World Religion News reported previously the majority of government funding for drug and alcohol addiction goes to religious organizations. This includes prison rehabilitation programs. Both through government funding and independent volunteerism religious ministries are the most prolific in providing opportunities to fight addiction. There is some evidence it is working. One-third of prisoners who participate in religious activities exhibit lower rates of recidivism. Since recidivism is largely caused by drug and alcohol use, finding the most effective programs is essential to making correctional facilities rehabilitative rather than exclusively punitive.

While there needs to be larger, widespread research comparing secular and religious addiction programs, there are several notable examples. The Men of Valor program in Tennessee has grown rapidly in 4 years. Part of its growth is due to its impressive numbers of success. While the national recidivism is at 70%, those who graduate from Man of Valor have less than 10% recidivism making it “the most successful prison reform program in Tennessee history.” It focuses on integrating religious instruction with teachings about social justice and life after prison.

This is a pattern of curriculum for successful programs. The integration of religion, substance abuse recovery, and how to live after prison. The New Life Behavior Ministry uses trained volunteers to teach life skills. The planning of life after prison is an important aspect of programs. While religious programs have communities that can provide aid and assistance, prisoners will need to know how to operate in extremely difficult circumstances while being sober.


While there are several noteworthy test cases demonstrating the effectiveness of infusing spirituality into prison programs for rehabilitation there are some concerns. The first is the lack of available options for drug rehab programs. An atheist or agnostic might become discouraged from joining a treatment program because it seems too religious. In California an inmate won a settlement for being forced to join a religious treatment program even though he was an atheist.

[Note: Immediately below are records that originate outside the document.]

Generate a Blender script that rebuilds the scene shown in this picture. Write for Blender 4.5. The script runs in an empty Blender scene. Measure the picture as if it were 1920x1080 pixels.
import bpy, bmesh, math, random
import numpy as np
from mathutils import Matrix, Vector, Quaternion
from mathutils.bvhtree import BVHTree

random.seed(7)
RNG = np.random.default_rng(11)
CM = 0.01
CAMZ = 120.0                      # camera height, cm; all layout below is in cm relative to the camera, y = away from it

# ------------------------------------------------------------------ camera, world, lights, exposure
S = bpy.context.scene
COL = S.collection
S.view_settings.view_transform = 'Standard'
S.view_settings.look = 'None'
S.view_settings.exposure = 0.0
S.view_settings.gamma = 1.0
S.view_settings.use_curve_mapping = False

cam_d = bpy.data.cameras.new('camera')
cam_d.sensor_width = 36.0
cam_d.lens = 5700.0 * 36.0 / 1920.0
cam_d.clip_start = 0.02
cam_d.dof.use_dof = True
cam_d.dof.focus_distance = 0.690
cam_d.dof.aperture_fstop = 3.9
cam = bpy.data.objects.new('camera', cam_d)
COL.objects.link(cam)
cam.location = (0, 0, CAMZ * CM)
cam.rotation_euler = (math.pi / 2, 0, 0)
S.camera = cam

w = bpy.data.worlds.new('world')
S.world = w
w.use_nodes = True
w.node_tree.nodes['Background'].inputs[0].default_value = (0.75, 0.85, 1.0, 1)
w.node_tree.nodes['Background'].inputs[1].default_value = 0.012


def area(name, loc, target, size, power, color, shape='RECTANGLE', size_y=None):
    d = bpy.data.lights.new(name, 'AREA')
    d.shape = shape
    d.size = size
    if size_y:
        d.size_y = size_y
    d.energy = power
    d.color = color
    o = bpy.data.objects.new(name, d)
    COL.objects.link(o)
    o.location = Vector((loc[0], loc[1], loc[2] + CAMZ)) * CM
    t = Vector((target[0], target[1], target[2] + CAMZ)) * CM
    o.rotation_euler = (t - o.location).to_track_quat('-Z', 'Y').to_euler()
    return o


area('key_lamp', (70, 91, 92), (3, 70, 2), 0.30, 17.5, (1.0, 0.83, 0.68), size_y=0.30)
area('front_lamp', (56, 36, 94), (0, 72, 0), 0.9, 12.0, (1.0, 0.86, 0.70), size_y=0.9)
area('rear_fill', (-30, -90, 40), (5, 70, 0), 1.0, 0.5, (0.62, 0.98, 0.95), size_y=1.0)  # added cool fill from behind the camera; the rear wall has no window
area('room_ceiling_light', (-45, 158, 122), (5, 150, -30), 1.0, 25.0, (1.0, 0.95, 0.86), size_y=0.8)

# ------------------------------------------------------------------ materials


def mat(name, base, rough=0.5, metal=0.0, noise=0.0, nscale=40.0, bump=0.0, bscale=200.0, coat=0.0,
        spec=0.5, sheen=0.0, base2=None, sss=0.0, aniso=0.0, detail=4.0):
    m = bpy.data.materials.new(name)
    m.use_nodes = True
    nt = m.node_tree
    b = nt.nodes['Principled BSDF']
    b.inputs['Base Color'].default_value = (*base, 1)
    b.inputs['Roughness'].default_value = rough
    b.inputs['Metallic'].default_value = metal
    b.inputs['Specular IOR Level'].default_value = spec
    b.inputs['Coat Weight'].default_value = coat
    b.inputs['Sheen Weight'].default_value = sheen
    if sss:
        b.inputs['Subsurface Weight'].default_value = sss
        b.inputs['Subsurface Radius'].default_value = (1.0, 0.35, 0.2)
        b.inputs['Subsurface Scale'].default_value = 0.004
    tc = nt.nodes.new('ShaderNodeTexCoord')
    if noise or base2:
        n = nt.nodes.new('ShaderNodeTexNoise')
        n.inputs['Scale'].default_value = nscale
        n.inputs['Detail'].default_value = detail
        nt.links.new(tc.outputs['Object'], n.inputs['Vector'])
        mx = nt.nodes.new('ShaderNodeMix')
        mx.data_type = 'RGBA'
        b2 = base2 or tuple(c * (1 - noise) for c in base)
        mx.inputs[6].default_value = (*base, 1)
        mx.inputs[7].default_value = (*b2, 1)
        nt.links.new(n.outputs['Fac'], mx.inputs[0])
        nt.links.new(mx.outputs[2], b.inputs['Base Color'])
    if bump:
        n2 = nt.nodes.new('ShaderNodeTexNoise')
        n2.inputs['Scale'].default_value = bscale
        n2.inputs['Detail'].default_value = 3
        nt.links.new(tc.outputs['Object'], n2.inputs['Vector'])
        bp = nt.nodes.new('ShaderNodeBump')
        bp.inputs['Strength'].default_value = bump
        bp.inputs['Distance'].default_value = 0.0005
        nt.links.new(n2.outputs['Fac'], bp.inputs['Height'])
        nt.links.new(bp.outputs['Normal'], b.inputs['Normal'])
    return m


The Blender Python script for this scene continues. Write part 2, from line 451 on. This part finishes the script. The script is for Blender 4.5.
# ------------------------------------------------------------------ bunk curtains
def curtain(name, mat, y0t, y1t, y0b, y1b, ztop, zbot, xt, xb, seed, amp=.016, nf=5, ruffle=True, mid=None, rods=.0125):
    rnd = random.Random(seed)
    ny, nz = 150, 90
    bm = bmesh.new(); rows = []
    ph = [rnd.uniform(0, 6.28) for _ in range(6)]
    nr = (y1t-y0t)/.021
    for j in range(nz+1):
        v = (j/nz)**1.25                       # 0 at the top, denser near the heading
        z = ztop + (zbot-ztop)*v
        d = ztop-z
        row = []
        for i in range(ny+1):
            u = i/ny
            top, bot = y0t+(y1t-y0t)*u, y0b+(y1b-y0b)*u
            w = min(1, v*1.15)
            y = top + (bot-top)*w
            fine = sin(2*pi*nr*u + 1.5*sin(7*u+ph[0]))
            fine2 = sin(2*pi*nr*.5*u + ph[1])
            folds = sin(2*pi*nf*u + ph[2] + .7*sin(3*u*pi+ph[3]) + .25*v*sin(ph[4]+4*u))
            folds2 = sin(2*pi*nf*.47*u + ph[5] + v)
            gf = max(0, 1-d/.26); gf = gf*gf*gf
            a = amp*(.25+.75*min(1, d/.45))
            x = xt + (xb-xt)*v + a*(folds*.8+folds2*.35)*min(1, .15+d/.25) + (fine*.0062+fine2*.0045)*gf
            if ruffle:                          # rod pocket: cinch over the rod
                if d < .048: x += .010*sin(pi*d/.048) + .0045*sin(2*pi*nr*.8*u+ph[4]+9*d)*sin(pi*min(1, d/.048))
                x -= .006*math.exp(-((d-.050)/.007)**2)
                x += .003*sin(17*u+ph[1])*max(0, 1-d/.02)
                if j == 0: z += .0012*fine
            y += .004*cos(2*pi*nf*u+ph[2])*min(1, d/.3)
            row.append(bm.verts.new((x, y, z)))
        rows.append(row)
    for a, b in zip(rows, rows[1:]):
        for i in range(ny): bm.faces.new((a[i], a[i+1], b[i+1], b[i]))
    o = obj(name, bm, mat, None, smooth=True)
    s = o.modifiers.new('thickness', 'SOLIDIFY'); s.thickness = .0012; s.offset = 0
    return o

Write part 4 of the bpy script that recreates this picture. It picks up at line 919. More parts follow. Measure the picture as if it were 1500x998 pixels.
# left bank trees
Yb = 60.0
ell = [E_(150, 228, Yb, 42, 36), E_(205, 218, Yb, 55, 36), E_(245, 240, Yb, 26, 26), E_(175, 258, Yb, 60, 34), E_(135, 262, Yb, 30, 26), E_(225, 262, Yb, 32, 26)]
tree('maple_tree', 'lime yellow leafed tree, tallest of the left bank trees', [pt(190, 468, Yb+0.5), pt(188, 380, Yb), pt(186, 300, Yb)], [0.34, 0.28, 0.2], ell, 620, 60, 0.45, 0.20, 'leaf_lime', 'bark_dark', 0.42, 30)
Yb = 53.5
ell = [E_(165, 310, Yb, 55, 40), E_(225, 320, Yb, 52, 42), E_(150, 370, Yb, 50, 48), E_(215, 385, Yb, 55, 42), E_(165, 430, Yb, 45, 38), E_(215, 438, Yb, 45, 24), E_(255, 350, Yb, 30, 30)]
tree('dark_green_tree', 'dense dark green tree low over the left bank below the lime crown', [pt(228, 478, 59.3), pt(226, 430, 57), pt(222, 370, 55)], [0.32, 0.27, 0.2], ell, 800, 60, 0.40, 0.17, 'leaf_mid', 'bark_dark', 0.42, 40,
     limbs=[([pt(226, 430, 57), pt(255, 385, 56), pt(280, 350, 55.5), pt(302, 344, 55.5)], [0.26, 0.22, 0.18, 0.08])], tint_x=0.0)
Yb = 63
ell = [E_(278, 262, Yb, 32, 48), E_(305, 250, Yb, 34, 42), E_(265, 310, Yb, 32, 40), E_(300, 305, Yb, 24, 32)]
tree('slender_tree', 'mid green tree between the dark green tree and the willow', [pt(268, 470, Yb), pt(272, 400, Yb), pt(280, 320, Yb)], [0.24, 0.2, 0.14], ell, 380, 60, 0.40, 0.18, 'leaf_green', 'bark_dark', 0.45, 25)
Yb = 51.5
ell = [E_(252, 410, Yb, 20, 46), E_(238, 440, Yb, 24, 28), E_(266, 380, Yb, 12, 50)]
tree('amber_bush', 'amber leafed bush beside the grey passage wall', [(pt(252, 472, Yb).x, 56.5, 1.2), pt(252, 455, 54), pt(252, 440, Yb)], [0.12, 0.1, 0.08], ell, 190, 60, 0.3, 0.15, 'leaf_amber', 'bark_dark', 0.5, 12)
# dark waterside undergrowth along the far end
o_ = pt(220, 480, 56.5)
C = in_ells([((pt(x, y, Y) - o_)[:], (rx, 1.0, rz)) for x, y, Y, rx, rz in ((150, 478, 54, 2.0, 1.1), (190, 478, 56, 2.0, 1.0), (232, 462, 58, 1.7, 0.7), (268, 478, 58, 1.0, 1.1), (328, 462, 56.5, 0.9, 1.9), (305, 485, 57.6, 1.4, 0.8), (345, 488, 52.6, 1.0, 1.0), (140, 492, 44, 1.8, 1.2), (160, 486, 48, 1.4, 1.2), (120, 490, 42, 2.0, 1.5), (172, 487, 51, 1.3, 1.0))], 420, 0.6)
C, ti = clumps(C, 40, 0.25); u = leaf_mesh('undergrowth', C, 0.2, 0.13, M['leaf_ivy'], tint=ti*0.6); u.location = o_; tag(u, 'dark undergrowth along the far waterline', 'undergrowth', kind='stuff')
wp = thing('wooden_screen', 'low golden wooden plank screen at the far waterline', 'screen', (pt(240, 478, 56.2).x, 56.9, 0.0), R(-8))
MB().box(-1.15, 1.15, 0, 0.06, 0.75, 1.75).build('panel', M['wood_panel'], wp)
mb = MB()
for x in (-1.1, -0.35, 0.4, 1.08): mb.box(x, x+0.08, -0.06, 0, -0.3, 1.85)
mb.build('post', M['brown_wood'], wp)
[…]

This creates a unique bind. Either someone cannot take a drug treatment program or violate their religious freedom. Drug treatment programs, beyond providing help with addiction, can help reduce a prison sentence, offer the potential for better accommodations, and may come with additional privileges making it highly desirable. The effect is two-fold. First, people may be getting treatment that may not be effective because it requires a belief in a higher power or specific religious denomination. Second, there is the opportunity cost of taking the space. If someone who does not believe takes the spot, it removes the possibility for a believer, where treatment can be effective, to gain access.

Shari Webber-Dunn, a Kansas inmate, is suing the state. She is arguing Christianity was forced upon the inmates, including herself, even after she objected. Some groups have called her move a PR stunt.

This is not only with obvious forms of incorporation of drug treatment programs. Alcoholics Anonymous and Narcotics Anonymous have been found in court to be essentially religious programs. Even though both practitioners and the programs themselves claim that being religious is not a prerequisite to entering the programs, states have been found to violate the First Amendment for requiring that inmates attend programs in prison without non-religious alternatives. While some institutions are beginning to integrate recovery programs like SMART Recovery, there are not enough.

This is not always an option. The forcing of released inmates to attend 12-step programs as part of their parole becomes a form of coercion. Imagine the widespread hostility that would occur if prisons forced members to attend drug recovery programs that required members to accept the belief that there was no the God.

The belief in God does not automatically mean an elimination of illicit behavior. The phrase “jailhouse conversion” means an inmate who converts due to the desperation of circumstances and powerful influence that religious institutions have inside. The implication of an inmate not choosing faith by itself but due to external circumstances could influence how the religion is viewed. A study saw that religion may actually encourage crime for prisoners. The reasoning being that the inmates used “elaborate and creative rationalizations in the process and actively exploit religious doctrine to justify their crimes.” Given the high recidivism rate and a high number of converts to religion in prison, it is unclear what impact the religion has in stopping substance abuse. Therefore, the automatic inclusion of religion into programs does not mean they become effective.

Religious recovery programs might be seen as a panacea by prison administrators because in their ability to occupy the time of inmates and the prospect of mollifying their behavior. This could induce a transfer of reliance from substances to faith. A new set of habits and thoughts to replace the old ones. It may just be something that gives the inmates “something to hold on to.”

There is no silver bullet to fighting addiction in or outside of prison. Approaches must be diverse enough to handle the unique circumstances of how addiction affects each person. There is clearly an overwhelming problem of substance use by inmates. All options must be used because there is clearly not enough support. There needs to be a growing amount of secular options. There also needs to be more financial support of what makes spiritual programs effective. These should not work in opposition but together with the dual mission of helping those that struggle to help themselves.